**Exercise task**
Reproduce every entry exactly and leave its pictures out.

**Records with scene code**
————

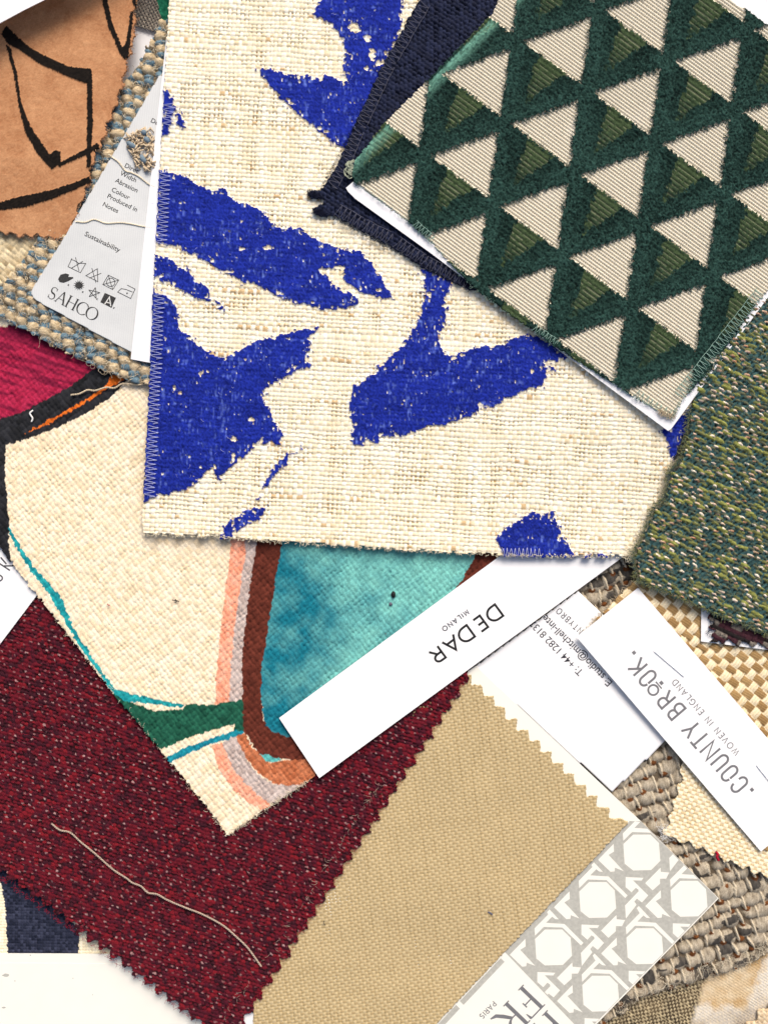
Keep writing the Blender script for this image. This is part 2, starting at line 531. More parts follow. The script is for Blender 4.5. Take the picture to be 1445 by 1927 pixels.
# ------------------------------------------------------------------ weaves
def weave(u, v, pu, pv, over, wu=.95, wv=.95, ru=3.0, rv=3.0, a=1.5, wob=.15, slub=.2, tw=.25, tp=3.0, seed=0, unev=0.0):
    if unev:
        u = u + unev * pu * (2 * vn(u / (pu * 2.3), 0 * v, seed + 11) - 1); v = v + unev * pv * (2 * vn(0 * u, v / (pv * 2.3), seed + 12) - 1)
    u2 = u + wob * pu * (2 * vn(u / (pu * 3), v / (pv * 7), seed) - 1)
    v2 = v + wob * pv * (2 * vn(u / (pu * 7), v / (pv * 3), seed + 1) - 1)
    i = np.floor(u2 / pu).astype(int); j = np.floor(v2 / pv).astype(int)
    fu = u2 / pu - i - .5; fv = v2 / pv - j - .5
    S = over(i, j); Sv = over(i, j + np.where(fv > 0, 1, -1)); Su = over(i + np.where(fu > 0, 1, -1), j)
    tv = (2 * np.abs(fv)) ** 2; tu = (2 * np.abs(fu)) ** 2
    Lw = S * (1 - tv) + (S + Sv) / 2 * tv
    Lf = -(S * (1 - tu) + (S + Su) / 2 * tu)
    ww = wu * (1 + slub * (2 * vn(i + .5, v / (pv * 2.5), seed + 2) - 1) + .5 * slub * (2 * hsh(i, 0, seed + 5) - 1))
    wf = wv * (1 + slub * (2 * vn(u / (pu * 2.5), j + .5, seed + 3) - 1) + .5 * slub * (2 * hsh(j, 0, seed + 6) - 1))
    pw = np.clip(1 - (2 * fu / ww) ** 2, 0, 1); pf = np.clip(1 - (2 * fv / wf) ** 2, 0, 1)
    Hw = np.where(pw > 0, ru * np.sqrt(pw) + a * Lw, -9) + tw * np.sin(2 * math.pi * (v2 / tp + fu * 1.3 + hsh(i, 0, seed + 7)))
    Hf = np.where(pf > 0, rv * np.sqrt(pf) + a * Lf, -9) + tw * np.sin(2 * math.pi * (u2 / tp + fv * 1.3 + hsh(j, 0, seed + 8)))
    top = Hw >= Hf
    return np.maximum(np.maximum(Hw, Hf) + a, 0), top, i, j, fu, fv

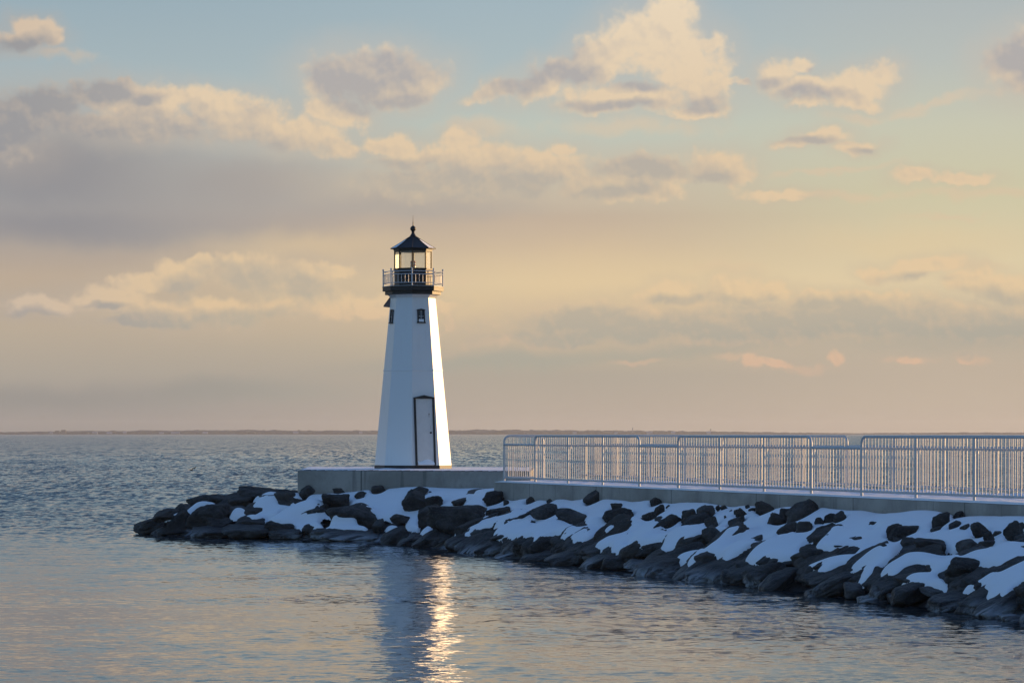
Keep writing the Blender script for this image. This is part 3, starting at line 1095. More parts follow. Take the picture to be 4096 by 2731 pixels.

————

**Solution for this task**
Keep writing the Blender script for this image. This is part 2, starting at line 531. More parts follow. The script is for Blender 4.5. Take the picture to be 1445 by 1927 pixels.
# ------------------------------------------------------------------ weaves
def weave(u, v, pu, pv, over, wu=.95, wv=.95, ru=3.0, rv=3.0, a=1.5, wob=.15, slub=.2, tw=.25, tp=3.0, seed=0, unev=0.0):
    if unev:
        u = u + unev * pu * (2 * vn(u / (pu * 2.3), 0 * v, seed + 11) - 1); v = v + unev * pv * (2 * vn(0 * u, v / (pv * 2.3), seed + 12) - 1)
    u2 = u + wob * pu * (2 * vn(u / (pu * 3), v / (pv * 7), seed) - 1)
    v2 = v + wob * pv * (2 * vn(u / (pu * 7), v / (pv * 3), seed + 1) - 1)
    i = np.floor(u2 / pu).astype(int); j = np.floor(v2 / pv).astype(int)
    fu = u2 / pu - i - .5; fv = v2 / pv - j - .5
    S = over(i, j); Sv = over(i, j + np.where(fv > 0, 1, -1)); Su = over(i + np.where(fu > 0, 1, -1), j)
    tv = (2 * np.abs(fv)) ** 2; tu = (2 * np.abs(fu)) ** 2
    Lw = S * (1 - tv) + (S + Sv) / 2 * tv
    Lf = -(S * (1 - tu) + (S + Su) / 2 * tu)
    ww = wu * (1 + slub * (2 * vn(i + .5, v / (pv * 2.5), seed + 2) - 1) + .5 * slub * (2 * hsh(i, 0, seed + 5) - 1))
    wf = wv * (1 + slub * (2 * vn(u / (pu * 2.5), j + .5, seed + 3) - 1) + .5 * slub * (2 * hsh(j, 0, seed + 6) - 1))
    pw = np.clip(1 - (2 * fu / ww) ** 2, 0, 1); pf = np.clip(1 - (2 * fv / wf) ** 2, 0, 1)
    Hw = np.where(pw > 0, ru * np.sqrt(pw) + a * Lw, -9) + tw * np.sin(2 * math.pi * (v2 / tp + fu * 1.3 + hsh(i, 0, seed + 7)))
    Hf = np.where(pf > 0, rv * np.sqrt(pf) + a * Lf, -9) + tw * np.sin(2 * math.pi * (u2 / tp + fv * 1.3 + hsh(j, 0, seed + 8)))
    top = Hw >= Hf
    return np.maximum(np.maximum(Hw, Hf) + a, 0), top, i, j, fu, fv

Keep writing the Blender script for this image. This is part 3, starting at line 1095. More parts follow. Take the picture to be 4096 by 2731 pixels.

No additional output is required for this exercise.